Costuma-se dizer que não há ninguém que não tenha o
“seu preço”. Ou seja, por mais íntegra e ética que seja uma pessoa, dependendo
das circunstâncias tais predicados podem ser completamente esquecidos. Não sei
se isto é totalmente verdadeiro, mas não hesito em afirmar que, no caso dos
menos favorecidos, daqueles que estão à beira da miséria, renegar seus mais
preciosos valores às vezes equivale à própria sobrevivência.
É o caso de Henrique, que tem um filho pequeno com Wanda, está desempregado e decide fazer o que for preciso para transcender a desgraça que atinge sua família.
No extremo oposto, temos a personagem Estrela. Filha
do milionário corrupto, obviamente que não tem sua sobrevivência ameaçada por
questões financeiras. No entanto, sua patológica vaidade, associada ao desejo
de exibir-se, a leva a lançar mão dos mais espúrios expedientes para conseguir
desfilar como destaque na Escola de Samba do bicheiro Diaz. Este, ao contrário
do que acredito que ocorra normalmente, embora evidencie a prepotência e frieza
das pessoas que ocupam um cargo como o seu, ao mesmo tempo é acossado por
questões de natureza filosófica, mesmo que não formuladas de forma acadêmica. E
em meio a esse turbilhão de anseios e contradições, o personagem Miguel é o
único que mantém intacta sua lucidez e firmeza de propósitos, realmente
disposto – como já dito – a trazer à tona todo o lodo momentaneamente ofuscado
pelo frenesi do Carnaval.
Bem escrito, contendo ótimos personagens e uma ação
que progride de forma avassaladora, “Maravilhoso” é sem dúvida um texto
brilhante, extremamente valorizado pelas participações de todos os envolvidos
no projeto. A começar pela direção de Inez Viana.

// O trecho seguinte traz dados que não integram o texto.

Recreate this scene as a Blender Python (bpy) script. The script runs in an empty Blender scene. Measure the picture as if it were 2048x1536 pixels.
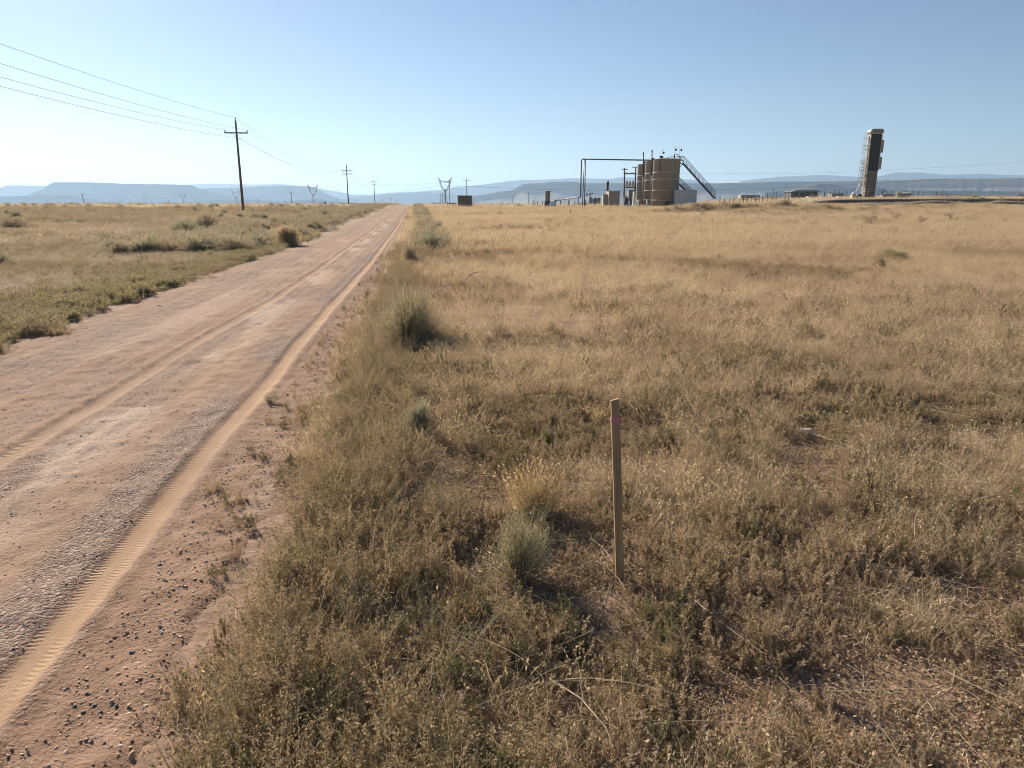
import bpy, math, random
import numpy as np
R = math.radians
scene = bpy.context.scene

# ------------------------------------------------------------------ camera
FPX, PITCH, CAMH = 1440.0, math.atan(360 / 1440), 1.6
CP, SP = math.cos(PITCH), math.sin(PITCH)
cam = bpy.data.cameras.new('camera'); camo = bpy.data.objects.new('camera', cam)
scene.collection.objects.link(camo); scene.camera = camo
camo.location = (0, 0, CAMH); camo.rotation_euler = (R(90) - PITCH, 0, 0)
cam.sensor_width = 36; cam.lens = 36 * FPX / 2048; cam.clip_start = 0.05; cam.clip_end = 60000

# ------------------------------------------------------------------ world and sun
SUN_AZ, SUN_EL = R(-37), R(27)          # azimuth from +Y (negative = left), elevation
world = bpy.data.worlds.new('World'); scene.world = world; world.use_nodes = True
wn = world.node_tree; bg = wn.nodes['Background']
sky = wn.nodes.new('ShaderNodeTexSky'); sky.sky_type = 'NISHITA'; sky.sun_disc = False
sky.sun_elevation = SUN_EL; sky.sun_rotation = SUN_AZ
sky.altitude = 1500; sky.air_density = 1.0; sky.dust_density = 0.7; sky.ozone_density = 2.6
wn.links.new(sky.outputs[0], bg.inputs[0]); bg.inputs[1].default_value = 0.047
sd = bpy.data.lights.new('sun', 'SUN'); sd.energy = 5.0; sd.angle = R(0.53); sd.color = (1.0, 0.89, 0.74)
so = bpy.data.objects.new('sun', sd); scene.collection.objects.link(so)
so.rotation_euler = (R(90) - SUN_EL, 0, R(180) - SUN_AZ)
scene.view_settings.view_transform = 'Standard'; scene.view_settings.look = 'None'
scene.view_settings.exposure = 1.1; scene.view_settings.gamma = 1
cy = scene.cycles
cy.max_bounces = 5; cy.diffuse_bounces = 3; cy.glossy_bounces = 2; cy.transmission_bounces = 3
cy.volume_bounces = 0; cy.transparent_max_bounces = 4
cy.use_adaptive_sampling = True; cy.adaptive_threshold = 0.008; cy.adaptive_min_samples = 16
cy.use_denoising = True
try: cy.denoiser = 'OPENIMAGEDENOISE'; cy.denoising_prefilter = 'ACCURATE'
except Exception: pass
cy.sample_clamp_indirect = 6; cy.pixel_filter_type = 'BLACKMAN_HARRIS'; cy.filter_width = 1.0

# ------------------------------------------------------------------ small maths
rng = np.random.default_rng(11)
def ss(a, b, x):
    t = np.clip((np.asarray(x, float) - a) / (b - a), 0, 1); return t * t * (3 - 2 * t)
_H = np.random.default_rng(5).random((256, 256))
def vnoise(x, y):
    x = np.asarray(x, float); y = np.asarray(y, float)
    xi = np.floor(x).astype(int); yi = np.floor(y).astype(int); fx = x - xi; fy = y - yi
    fx = fx * fx * (3 - 2 * fx); fy = fy * fy * (3 - 2 * fy)
    g = lambda i, j: _H[(i & 255), (j & 255)]
    return (g(xi, yi) * (1 - fx) + g(xi + 1, yi) * fx) * (1 - fy) + (g(xi, yi + 1) * (1 - fx) + g(xi + 1, yi + 1) * fx) * fy
def fbm(x, y, s=1.0, o=4, seed=0):
    r = 0; a = .5; n = 0
    for k in range(o):
        r = r + a * vnoise(np.asarray(x) / s * 2 ** k + 17.3 * k + seed * 31.7, np.asarray(y) / s * 2 ** k + 9.1 * k + seed * 13.3); n += a; a *= .5
    return r / n            # 0..1
ROAD_AZ = R(-7.37); RS, RC = math.sin(ROAD_AZ), math.cos(ROAD_AZ)
def to_us(x, y): return x * RC - y * RS, x * RS + y * RC
def from_us(u, s): return u * RC + s * RS, -u * RS + s * RC

def bank_lines(x, y): return 117 + 3 * (fbm(x, 0, 14, 2, 3) - .5) + .04 * (x - 60), 99 + 3 * (fbm(x, 0, 11, 2, 8) - .5) + .03 * (x - 60)
def terrain(x, y):
    x = np.asarray(x, float); y = np.asarray(y, float)
    yy = np.maximum(y, 0.5); a = x / np.maximum(yy, 5); d = np.hypot(x, y)
    w = ss(.12, .5, a) * ss(0, 30, y)
    z = 1.2 * ss(20, 160, yy) - (1 - w) * .004 * np.clip(d - 250, 0, 9000)
    z = z + w * (.62 * ss(35, 112, yy) + .0095 * np.clip(yy - 140, 0, 1500))
    z = z + .25 * np.exp(-((x - 21) ** 2 + (y - 108) ** 2) / 180)
    # dug earth mounds in front of the tanks
    for cx, cy_, h, sx, sy in MOUNDS:
        z = z + h * np.exp(-((x - cx) / sx) ** 2 - ((y - cy_) / sy) ** 2)
    # cut bank of the pad on the right, and a windrow in front of it
    ye, yr = bank_lines(x, y)
    #ye = 117 + 3 * (fbm(x, 0, 14, 2, 3) - .5) + .04 * (x - 60)
    z = z + .85 * ss(0, .7, y - ye) * ss(40, 52, x) * (1 - ss(150, 260, y))
    #yr = 99 + 3 * (fbm(x, 0, 11, 2, 8) - .5) + .03 * (x - 60)
    z = z + .6 * np.exp(-((y - yr) / .6) ** 2) * ss(40, 50, x) * (.5 + fbm(x, y, 5, 2, 4))
    # unevenness
    far = ss(12, 60, d)
    z = z + (.05 + .25 * far) * (fbm(x, y, 9, 3, 1) - .5) * (1 - ss(400, 900, d)) * ss(2, 8, d)
    z = z + (.035) * (fbm(x, y, .9, 3, 2) - .5) * (1 - ss(25, 60, d))
    return z
MOUNDS = [(20.5, 83, .75, 3.2, 1.6), (25, 81, .95, 2.8, 1.5), (29.5, 84, .85, 3.0, 1.6), (34, 86, .55, 3.5, 1.8), (16.5, 84, .4, 3, 2),
          (24, 73, .35, 2.5, 1.0), (33, 77, .35, 3.5, 1.1), (52, 90, .3, 8, 2)]
def gz(x, y): return float(terrain(x, y))
def at(px, Y):                     # ground point under picture column px, Y metres ahead
    z = 1.0
    for _ in range(4):
        dep = Y * CP - (z - CAMH) * SP; X = (px - 1024) / FPX * dep; z = gz(X, Y)
    return X, Y, z
def zat(py, Y):
    t = (768 - py) / FPX; return CAMH + Y * (t * CP - SP) / (CP + t * SP)
def hit(px, py):                   # where the view ray of a picture point meets the ground
    a = (px - 1024) / FPX; t = (768 - py) / FPX
    d = np.array([a, CP + t * SP, -SP + t * CP]); k = np.geomspace(1, 900, 3000)
    X, Y, Z = k * d[0], k * d[1], CAMH + k * d[2]
    below = np.nonzero(Z <= terrain(X, Y))[0]
    i = below[0] if len(below) else 2999
    return float(X[i]), float(Y[i]), gz(X[i], Y[i])

# ------------------------------------------------------------------ object helpers
def link(o): scene.collection.objects.link(o); return o
def tag(o, label, cat, group=None, kind=None):
    if label: o['label'] = label
    if cat: o['category'] = cat
    if group: o['group'] = group
    if kind: o['kind'] = kind
    return o
def thing(name, label, cat, loc, rotz=0, group=None, tilt=(0, 0)):
    o = bpy.data.objects.new(name, None); link(o); o.location = loc
    o.rotation_euler = (tilt[0], tilt[1], rotz); o.empty_display_size = .2
    return tag(o, label, cat, group)
def mesh_np(name, v, f, mats=(), mi=None, smooth=False):
    """v (n,3); f (m,3|4) array or list of tuples"""
    m = bpy.data.meshes.new(name)
    v = np.asarray(v, np.float32)
    if isinstance(f, np.ndarray):
        k = f.shape[1]; m.vertices.add(len(v)); m.vertices.foreach_set('co', v.ravel())
        m.loops.add(f.size); m.loops.foreach_set('vertex_index', f.astype(np.int32).ravel())
        m.polygons.add(len(f)); m.polygons.foreach_set('loop_start', np.arange(0, f.size, k, dtype=np.int32))
    else:
        m.from_pydata(v.tolist(), [], f)
    for q in mats: m.materials.append(q)
    if mi is not None: m.polygons.foreach_set('material_index', np.asarray(mi, np.int32))
    if smooth: m.polygons.foreach_set('use_smooth', np.ones(len(m.polygons), bool))
    m.update(calc_edges=True); m.validate()
    return m
def part(name, mesh, parent=None, loc=None, rot=None):
    o = bpy.data.objects.new(name, mesh); link(o)
    if parent: o.parent = parent
    if loc is not None: o.location = loc
    if rot is not None: o.rotation_euler = rot
    return o
def copy_tree(o, loc=None, rotz=None, scale=None, label=None, parent=None):
    c = o.copy(); scene.collection.objects.link(c)
    if parent: c.parent = parent
    if loc is not None: c.location = loc
    if rotz is not None: c.rotation_euler = (0, 0, rotz)
    if scale is not None: c.scale = scale
    if label: c['label'] = label
    for ch in list(o.children): copy_tree(ch, parent=c)
    return c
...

Impondo à cena uma dinâmica virulenta e exacerbada,
mas nem por isso isenta de dolorosa poesia, precisa no tocante aos tempos rítmicos
e exibindo marcações da mais alta criatividade, a encenadora consegue valorizar
ao máximo todos os conteúdos em jogo, obviamente que contando com a inestimável
colaboração de todos os intérpretes.
Na pele de Wanda, Carolina Pismel extrai o máximo de uma personagem simplória levada ao extremo desespero pela situação em que se encontra sua família. Debora Lamm faz uma Estrela abominável, conseguindo expor com inteligência e sensibilidade um caráter execrável. Paulo Verlings está irrepreensível nas duas fases do personagem, sendo realmente notável sua transformação quando assume o cargo de, digamos, assessor direto do bicheiro. Este é vivido por Márcio Machado de maneira irretocável, tanto nas passagens mais violentas quanto naquelas em que o personagem revela suas angústias e contradições. O mesmo brilho se faz presente na performance de Felipe Abib, cujo obstinado idealismo e não menos obstinada vontade de denunciar o que precisa ser denunciado nos leva a supor que nem tudo possa estar perdido neste país.
Na equipe técnica, Luiz Henrique Sá responde por uma cenografia composta de andaimes, passarelas e praticáveis, que aqui sugerem um contexto que só a muito custo ainda se equilibra. A mesma eficiência se faz presente na dramática iluminação de Paulo César Medeiros, nos apropriados figurinos de Flávio Souza e na impactante direção musical de Daniel Belquer.